**The exercise**
Keep every line where the word "this" appears; drop the rest.

**Records for the exercise**
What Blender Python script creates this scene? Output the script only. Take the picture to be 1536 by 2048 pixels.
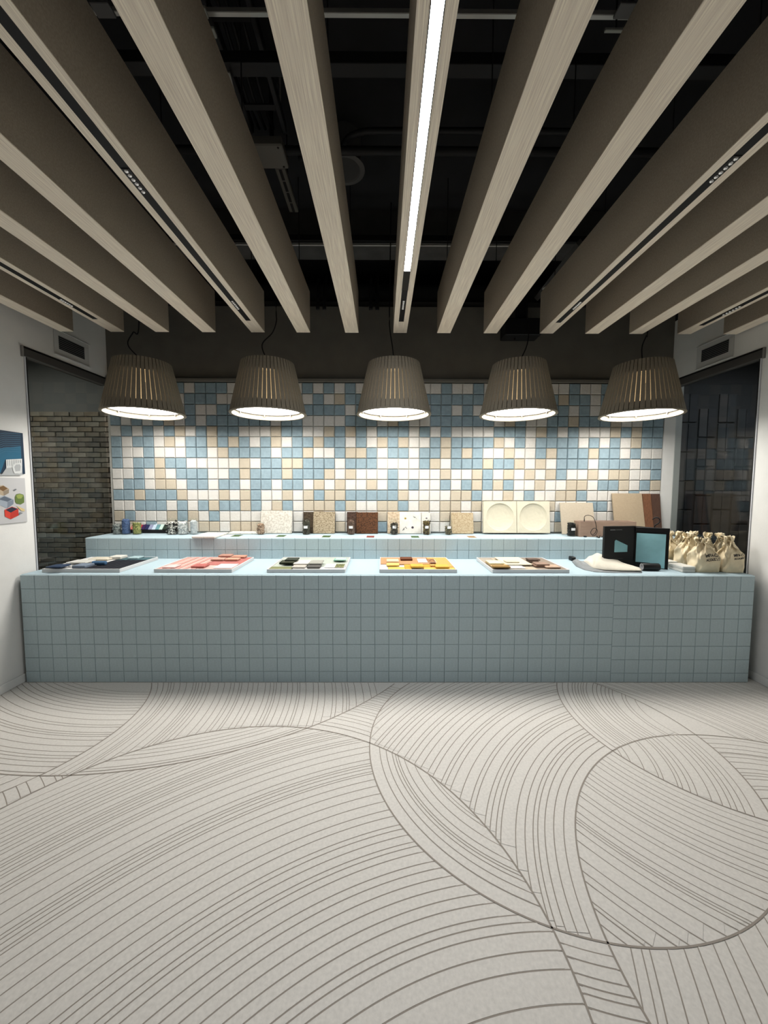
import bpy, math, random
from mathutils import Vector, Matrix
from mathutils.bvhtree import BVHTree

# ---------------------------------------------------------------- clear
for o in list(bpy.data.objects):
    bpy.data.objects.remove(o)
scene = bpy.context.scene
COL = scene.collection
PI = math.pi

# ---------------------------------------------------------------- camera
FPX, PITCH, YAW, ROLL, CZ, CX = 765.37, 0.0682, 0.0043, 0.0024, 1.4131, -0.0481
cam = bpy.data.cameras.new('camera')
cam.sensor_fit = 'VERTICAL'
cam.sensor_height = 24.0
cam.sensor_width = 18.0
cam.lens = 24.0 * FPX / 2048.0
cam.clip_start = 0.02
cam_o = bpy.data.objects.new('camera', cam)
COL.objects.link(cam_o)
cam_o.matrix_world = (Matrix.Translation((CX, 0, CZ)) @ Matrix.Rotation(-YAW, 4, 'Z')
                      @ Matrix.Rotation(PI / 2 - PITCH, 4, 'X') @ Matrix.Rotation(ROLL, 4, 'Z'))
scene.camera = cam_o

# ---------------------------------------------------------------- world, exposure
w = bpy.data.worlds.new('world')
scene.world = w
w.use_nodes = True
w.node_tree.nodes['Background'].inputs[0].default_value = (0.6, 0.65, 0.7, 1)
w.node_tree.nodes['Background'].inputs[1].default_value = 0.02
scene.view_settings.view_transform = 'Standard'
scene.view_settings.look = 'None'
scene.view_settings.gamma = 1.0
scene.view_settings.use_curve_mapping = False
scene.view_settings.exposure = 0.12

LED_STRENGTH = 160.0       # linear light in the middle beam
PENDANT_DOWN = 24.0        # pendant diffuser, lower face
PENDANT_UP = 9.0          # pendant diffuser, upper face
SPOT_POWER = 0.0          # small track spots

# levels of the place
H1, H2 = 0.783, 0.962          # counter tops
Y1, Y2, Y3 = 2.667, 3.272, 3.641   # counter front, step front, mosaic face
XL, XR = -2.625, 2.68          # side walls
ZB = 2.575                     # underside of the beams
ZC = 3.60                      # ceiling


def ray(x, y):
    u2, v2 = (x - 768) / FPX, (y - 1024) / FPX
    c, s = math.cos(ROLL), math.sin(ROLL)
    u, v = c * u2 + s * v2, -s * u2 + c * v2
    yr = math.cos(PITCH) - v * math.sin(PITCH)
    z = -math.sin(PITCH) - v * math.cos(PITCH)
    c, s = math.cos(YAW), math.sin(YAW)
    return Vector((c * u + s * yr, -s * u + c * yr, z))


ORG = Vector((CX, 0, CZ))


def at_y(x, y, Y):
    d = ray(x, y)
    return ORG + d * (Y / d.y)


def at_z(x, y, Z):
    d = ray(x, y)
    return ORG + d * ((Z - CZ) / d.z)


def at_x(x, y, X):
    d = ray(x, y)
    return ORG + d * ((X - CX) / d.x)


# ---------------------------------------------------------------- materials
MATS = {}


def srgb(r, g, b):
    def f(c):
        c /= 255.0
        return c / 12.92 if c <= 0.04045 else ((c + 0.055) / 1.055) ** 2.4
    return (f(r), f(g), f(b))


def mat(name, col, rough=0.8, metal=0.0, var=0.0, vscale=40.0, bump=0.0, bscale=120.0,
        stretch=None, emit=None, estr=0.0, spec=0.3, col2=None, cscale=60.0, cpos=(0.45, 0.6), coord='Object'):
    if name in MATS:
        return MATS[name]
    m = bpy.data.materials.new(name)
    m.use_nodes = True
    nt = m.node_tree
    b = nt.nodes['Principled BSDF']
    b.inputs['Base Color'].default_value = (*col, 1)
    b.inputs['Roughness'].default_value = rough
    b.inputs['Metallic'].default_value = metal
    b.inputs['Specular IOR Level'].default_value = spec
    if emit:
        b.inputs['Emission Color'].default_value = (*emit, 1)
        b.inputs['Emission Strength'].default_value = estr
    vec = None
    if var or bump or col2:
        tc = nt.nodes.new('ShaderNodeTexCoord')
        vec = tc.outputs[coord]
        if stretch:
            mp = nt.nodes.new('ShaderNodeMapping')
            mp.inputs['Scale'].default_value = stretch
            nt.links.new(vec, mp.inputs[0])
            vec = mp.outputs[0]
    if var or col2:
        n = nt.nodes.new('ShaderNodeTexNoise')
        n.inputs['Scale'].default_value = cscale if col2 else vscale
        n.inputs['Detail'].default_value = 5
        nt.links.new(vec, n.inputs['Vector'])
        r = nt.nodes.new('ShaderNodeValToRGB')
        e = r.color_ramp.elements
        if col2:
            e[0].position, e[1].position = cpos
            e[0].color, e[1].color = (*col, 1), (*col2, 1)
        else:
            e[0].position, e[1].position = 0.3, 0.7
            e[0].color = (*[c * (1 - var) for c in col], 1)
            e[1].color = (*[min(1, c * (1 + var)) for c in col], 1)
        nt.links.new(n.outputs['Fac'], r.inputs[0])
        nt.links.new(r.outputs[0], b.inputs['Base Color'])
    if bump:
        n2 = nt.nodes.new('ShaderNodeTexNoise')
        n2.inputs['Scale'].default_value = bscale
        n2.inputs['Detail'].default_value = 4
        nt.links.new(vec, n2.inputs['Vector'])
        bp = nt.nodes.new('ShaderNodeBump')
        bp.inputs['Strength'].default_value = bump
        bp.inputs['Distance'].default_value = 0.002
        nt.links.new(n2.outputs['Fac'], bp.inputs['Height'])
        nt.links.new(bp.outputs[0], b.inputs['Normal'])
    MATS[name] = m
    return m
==
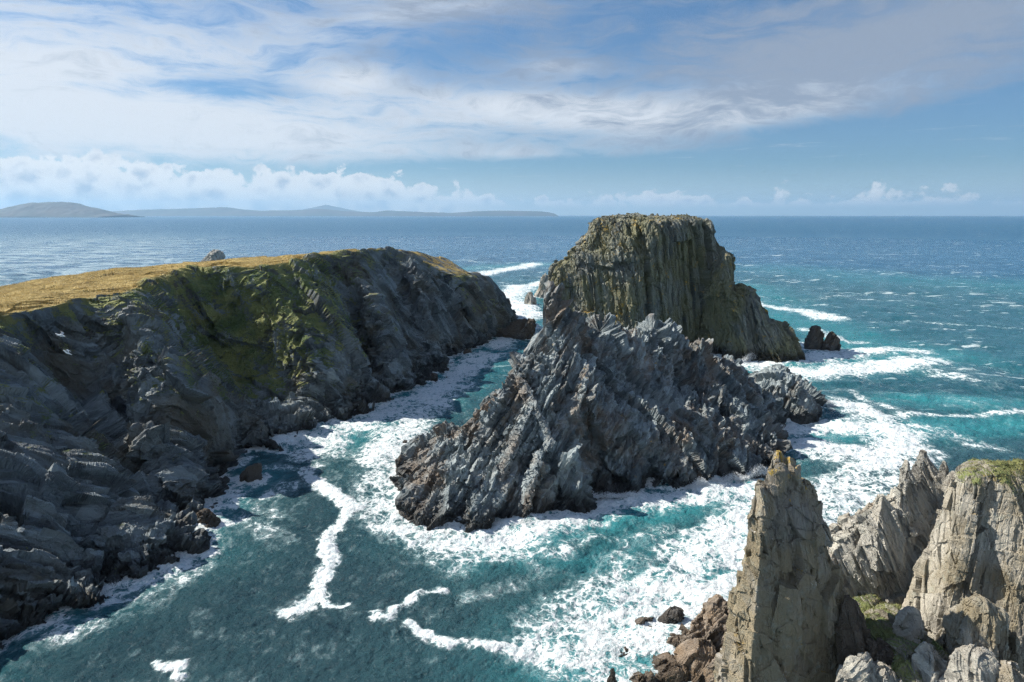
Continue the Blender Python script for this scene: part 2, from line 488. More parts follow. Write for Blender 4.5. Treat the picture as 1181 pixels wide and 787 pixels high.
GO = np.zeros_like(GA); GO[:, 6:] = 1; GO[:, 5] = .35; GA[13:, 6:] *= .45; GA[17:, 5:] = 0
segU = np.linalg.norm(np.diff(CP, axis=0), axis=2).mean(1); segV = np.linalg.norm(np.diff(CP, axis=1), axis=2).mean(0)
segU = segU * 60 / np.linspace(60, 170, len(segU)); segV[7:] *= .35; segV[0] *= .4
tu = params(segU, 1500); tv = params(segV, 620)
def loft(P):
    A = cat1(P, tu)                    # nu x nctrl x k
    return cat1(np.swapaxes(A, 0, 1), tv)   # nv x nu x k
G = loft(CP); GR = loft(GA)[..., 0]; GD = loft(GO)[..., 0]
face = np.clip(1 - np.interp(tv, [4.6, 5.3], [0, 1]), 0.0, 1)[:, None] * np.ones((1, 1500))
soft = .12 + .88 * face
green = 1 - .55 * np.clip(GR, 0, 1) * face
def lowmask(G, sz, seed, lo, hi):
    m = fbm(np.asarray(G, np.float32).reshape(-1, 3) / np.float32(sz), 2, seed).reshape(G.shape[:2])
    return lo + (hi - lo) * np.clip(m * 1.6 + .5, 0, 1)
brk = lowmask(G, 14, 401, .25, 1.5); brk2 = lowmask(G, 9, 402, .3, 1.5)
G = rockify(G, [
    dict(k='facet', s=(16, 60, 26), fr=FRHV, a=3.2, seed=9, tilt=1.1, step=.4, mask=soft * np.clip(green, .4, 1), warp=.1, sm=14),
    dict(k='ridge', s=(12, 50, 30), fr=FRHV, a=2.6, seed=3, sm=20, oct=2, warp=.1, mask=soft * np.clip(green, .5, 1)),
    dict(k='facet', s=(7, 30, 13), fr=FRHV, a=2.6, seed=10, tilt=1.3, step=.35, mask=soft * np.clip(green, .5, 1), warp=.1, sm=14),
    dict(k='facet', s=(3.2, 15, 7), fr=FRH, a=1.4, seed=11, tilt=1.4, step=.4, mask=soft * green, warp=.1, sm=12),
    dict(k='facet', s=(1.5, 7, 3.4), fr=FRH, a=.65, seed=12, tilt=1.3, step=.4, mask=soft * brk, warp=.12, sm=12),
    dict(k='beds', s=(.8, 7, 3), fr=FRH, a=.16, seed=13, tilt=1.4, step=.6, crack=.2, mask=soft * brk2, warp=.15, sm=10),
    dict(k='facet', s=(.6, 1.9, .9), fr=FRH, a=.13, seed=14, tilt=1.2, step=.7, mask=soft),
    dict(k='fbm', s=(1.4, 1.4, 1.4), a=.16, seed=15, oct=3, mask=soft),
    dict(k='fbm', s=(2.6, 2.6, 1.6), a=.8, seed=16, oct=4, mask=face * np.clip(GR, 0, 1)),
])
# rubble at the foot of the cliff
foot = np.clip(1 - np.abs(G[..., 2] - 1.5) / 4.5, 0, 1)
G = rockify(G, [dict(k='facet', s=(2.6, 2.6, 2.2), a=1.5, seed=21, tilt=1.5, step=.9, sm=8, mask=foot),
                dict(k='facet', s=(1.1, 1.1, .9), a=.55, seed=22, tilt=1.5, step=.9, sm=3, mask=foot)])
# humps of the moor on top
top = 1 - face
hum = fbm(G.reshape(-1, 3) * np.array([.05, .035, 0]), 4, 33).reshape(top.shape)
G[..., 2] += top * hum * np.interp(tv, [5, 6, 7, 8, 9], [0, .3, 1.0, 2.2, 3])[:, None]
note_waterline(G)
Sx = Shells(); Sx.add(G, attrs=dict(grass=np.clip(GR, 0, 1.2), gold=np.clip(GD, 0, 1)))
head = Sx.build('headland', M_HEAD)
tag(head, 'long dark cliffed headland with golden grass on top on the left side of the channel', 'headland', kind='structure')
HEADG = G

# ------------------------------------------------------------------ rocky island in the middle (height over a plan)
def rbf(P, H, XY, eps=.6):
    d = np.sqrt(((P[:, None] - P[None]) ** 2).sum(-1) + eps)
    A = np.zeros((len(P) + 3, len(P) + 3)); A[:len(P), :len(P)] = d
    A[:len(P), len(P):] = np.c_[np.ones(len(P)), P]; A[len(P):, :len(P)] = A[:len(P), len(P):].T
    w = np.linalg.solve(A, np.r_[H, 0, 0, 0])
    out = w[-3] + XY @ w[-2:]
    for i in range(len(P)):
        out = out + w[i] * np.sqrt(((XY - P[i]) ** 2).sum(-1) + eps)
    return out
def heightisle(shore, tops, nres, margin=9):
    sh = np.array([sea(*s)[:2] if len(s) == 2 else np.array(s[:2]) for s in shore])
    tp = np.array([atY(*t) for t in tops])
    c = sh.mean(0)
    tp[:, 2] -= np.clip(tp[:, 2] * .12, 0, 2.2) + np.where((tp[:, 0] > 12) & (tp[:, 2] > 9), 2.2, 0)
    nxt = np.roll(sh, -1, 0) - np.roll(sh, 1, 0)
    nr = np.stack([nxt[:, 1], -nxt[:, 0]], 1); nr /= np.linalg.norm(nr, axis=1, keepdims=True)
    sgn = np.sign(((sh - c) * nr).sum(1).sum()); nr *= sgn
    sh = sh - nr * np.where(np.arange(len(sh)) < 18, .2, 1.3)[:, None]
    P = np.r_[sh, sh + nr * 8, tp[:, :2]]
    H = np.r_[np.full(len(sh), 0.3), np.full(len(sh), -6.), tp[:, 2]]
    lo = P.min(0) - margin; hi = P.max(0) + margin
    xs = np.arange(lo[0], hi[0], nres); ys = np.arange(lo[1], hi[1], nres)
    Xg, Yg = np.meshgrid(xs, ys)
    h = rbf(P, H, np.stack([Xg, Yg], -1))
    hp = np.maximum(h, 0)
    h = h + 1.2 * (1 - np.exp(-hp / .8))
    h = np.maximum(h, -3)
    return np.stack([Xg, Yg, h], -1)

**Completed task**
What Blender Python script creates this scene? Output the script only. Take the picture to be 1536 by 2048 pixels.
Continue the Blender Python script for this scene: part 2, from line 488. More parts follow. Write for Blender 4.5. Treat the picture as 1181 pixels wide and 787 pixels high.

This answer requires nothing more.